この作品はパートによってはプリミティブな攻撃性や邪悪さが垣間見えたりもするんですが、一般的なメタルのマッチョなイメージからは100万光年離れたような(笑)清浄で儚い雰囲気はALCESTに通じる物があると思います。ALCESTがシューゲイザー的ギターノイズやアンニュイな普通声、アコギの導入など色々な手段を駆使して情景を描いてるのに対し、このバンドはキーボードやリードギターが部分的に入るくらいで、殆どトレモロリフの絡みだけで情景を描いてるのが大きな違いですね。
そのメロディも絶品で、部屋で目を閉じて聴いていると、どこか抽象的な場所にいるような感覚に襲われてしまうほど。
また、他のバンドと比べるとトレモロリフの音色が全体的にちょっと高めで、時々他で見られない高音が出てくるのも特徴ですね。

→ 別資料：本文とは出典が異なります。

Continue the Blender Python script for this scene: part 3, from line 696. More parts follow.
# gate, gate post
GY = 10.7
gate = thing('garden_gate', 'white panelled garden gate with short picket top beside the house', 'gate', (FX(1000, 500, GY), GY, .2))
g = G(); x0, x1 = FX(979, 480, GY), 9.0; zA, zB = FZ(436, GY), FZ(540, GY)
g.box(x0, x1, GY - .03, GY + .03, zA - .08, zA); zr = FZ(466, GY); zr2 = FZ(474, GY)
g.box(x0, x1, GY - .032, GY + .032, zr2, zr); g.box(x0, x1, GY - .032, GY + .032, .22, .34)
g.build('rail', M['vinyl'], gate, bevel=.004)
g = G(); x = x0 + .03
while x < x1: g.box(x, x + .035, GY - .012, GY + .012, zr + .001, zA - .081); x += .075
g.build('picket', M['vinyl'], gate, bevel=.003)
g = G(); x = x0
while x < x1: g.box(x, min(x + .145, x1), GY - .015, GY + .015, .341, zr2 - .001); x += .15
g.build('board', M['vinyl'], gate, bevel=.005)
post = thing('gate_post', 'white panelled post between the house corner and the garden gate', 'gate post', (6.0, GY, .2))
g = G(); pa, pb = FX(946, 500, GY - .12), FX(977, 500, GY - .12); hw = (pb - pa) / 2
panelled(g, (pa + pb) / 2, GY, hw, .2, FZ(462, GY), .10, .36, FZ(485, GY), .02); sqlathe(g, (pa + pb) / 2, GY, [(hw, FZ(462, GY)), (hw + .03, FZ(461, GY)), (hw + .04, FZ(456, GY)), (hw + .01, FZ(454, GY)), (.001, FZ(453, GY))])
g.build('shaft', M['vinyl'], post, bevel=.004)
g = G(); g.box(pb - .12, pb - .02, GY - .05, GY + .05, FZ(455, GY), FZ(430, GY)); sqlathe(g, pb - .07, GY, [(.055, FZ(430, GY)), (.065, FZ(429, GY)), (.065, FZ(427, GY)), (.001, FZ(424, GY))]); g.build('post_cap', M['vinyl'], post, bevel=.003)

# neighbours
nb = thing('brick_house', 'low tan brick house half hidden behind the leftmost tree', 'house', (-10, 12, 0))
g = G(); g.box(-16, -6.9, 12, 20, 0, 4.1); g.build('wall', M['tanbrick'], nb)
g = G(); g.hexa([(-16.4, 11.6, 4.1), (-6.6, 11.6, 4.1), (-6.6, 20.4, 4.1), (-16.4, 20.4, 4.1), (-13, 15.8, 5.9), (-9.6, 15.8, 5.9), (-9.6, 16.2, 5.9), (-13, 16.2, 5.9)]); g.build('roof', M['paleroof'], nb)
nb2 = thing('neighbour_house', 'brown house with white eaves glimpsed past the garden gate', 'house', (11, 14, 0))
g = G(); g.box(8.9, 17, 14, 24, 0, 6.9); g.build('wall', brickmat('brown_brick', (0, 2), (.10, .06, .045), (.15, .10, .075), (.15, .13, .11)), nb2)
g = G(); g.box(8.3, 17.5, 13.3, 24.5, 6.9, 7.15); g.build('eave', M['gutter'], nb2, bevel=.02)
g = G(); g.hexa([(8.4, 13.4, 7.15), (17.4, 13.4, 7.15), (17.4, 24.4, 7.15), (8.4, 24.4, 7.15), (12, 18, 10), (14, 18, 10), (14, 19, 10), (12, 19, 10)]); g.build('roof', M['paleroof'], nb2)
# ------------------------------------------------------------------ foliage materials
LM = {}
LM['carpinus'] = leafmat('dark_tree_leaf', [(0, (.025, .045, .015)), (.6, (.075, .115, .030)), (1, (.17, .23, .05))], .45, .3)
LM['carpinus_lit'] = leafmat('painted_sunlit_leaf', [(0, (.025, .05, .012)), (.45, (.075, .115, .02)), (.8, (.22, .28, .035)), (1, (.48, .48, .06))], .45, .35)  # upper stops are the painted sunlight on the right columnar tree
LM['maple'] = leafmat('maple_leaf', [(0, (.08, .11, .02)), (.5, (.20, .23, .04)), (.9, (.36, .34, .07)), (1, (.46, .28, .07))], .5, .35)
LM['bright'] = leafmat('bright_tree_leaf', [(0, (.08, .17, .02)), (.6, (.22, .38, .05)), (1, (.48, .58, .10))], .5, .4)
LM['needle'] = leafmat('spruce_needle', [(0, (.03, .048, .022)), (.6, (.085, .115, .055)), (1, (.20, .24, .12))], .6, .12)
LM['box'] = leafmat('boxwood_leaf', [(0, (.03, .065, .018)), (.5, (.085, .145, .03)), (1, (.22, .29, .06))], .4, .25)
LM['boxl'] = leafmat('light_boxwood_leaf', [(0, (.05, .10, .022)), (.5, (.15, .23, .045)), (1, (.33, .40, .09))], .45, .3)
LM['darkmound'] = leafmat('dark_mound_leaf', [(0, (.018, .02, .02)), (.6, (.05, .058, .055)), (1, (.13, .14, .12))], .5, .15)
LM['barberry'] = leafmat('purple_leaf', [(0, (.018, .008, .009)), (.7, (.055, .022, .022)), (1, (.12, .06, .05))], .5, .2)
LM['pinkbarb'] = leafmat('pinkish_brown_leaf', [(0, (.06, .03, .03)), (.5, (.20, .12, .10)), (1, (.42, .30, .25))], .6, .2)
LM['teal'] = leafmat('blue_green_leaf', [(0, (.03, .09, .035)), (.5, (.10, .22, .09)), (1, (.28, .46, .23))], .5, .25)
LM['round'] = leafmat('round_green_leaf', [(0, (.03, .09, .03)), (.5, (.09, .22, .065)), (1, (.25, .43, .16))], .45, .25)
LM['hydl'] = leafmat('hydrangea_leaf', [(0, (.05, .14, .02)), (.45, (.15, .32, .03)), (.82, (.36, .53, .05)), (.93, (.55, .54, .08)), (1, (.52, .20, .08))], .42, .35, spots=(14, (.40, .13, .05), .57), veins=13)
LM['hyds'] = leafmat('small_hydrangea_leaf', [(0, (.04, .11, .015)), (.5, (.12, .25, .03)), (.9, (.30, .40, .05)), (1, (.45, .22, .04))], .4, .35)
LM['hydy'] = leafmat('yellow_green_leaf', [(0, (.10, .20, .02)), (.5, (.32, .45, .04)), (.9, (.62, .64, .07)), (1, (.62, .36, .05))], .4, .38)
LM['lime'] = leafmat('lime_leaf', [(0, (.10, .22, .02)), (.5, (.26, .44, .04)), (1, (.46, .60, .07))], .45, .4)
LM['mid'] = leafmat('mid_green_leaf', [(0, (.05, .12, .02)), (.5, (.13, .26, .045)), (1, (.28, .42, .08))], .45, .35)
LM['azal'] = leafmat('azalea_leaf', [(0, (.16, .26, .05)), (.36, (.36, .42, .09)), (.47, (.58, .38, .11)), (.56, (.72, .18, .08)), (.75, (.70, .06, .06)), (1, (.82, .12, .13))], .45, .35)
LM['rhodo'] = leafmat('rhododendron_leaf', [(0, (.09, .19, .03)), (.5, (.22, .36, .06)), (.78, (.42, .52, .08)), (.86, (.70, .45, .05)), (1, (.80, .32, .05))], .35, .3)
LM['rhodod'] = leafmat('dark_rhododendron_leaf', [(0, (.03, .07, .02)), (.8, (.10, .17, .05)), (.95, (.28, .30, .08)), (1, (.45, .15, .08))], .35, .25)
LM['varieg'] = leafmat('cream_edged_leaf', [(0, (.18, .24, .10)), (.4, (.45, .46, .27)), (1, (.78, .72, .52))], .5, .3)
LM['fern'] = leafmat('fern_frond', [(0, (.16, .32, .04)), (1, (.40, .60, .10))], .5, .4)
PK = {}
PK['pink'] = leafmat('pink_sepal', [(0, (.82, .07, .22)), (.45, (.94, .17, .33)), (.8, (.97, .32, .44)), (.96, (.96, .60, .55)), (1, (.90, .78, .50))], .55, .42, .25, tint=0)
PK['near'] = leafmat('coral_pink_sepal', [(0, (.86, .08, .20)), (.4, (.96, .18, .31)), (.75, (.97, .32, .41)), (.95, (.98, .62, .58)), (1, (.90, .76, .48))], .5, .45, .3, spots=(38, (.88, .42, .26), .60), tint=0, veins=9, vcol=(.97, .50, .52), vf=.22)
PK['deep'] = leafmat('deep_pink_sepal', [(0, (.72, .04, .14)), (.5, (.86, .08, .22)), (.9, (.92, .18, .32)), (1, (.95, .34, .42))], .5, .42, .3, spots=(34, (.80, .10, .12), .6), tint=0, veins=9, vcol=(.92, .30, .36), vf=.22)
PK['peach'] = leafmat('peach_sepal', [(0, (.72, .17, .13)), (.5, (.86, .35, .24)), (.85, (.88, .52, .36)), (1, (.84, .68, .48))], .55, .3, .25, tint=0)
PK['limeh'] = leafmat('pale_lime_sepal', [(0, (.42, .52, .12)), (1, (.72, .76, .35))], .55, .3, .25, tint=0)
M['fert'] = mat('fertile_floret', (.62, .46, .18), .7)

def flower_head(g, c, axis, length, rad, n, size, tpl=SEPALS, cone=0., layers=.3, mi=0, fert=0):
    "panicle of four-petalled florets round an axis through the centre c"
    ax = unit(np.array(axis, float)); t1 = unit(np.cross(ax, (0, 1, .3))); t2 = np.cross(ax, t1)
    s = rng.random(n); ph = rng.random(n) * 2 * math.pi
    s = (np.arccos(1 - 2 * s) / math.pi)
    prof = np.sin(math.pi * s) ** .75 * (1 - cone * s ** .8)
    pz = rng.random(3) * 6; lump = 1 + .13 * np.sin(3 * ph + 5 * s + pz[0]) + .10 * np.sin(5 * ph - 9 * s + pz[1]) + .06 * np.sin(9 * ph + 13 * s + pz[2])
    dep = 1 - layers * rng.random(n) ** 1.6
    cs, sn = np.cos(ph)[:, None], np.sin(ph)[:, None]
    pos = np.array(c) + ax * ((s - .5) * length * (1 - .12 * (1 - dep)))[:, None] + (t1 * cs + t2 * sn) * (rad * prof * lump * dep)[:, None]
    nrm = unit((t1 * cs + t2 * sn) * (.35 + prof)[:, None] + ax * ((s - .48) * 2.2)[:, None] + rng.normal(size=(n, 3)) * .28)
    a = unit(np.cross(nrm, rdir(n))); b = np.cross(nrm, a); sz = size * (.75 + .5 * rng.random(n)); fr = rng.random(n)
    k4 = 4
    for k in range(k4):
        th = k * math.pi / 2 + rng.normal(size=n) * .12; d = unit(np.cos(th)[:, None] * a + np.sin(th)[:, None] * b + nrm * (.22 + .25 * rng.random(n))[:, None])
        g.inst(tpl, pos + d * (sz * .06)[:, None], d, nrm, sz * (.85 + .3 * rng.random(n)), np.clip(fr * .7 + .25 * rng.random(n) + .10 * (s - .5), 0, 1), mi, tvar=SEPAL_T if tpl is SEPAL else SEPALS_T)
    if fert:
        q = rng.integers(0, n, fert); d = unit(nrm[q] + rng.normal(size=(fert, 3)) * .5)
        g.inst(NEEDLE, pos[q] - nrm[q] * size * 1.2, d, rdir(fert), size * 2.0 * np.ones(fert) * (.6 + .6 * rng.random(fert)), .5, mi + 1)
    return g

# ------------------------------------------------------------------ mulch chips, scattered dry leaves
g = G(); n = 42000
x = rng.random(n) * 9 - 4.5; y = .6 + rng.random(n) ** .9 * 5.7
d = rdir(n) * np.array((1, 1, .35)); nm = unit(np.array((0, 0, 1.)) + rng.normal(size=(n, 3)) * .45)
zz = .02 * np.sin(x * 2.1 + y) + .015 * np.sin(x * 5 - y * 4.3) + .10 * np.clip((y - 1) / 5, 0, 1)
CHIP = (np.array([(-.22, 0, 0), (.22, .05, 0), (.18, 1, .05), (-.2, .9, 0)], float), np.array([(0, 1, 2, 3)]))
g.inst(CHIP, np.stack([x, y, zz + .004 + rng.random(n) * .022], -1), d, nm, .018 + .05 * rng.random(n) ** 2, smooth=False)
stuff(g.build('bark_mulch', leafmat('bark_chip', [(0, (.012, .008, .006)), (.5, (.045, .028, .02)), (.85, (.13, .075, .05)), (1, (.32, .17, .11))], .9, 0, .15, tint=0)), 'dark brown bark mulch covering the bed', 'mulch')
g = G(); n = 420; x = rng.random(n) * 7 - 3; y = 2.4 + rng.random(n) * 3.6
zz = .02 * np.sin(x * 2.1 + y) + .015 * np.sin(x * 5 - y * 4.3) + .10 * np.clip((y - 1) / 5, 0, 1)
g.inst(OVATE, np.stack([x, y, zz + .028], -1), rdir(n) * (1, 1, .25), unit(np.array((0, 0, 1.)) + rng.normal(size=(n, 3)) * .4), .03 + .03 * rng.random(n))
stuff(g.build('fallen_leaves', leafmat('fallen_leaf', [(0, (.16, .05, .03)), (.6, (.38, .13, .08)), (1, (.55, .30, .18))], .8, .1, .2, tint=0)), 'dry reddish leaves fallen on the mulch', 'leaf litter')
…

この音作りが実に効果的で、トレモロの音がくっきり聴こえるだけでなく、胸を掻き毟られるような儚さがより強調されているように思います。
調べてみたら、Colinは特殊な、音域の広いギターの使い手として有名で、Mickも高い技巧を持つギタリストとして高く評価されてるらしいですが、この二人だからこそなしえた音なのかもしれません。とにかくトレモロリフが上手く使えば、人の心にどれだけ響く音色なのかを心底から理解している人たちが作ったようなブラックメタルを展開してます。
ちなみにヴォーカルは鬱ブラっぽい絶叫で真に迫ってはいるんですが…この音楽性ならNeige(ALCEST)やKanwulf(NARGAROTH)くらいの壮絶な歌い方が出来るヴォーカルが欲しかった所。流石にそれは贅沢な望みという気はしますが。
この作品、BURZUMや初期GORGOROTHを引き合いに語られているようですが、私的にはこの作品は新世代のブラックだと思います。少なくとも、ここまでトレモロリフのメロウさに焦点を当てたアルバムを他に知らないです。
NARGAROTHの3rdは少し近いですが、向こうはこっちと違いノイジーな音質も使って情景を描写してますし。ブラックのトレモロリフに惹かれてる人はマジで買ったほうが良いですよ。
ALCEST同様、ブラック筋以外からも評価されてもいい神盤だと思います。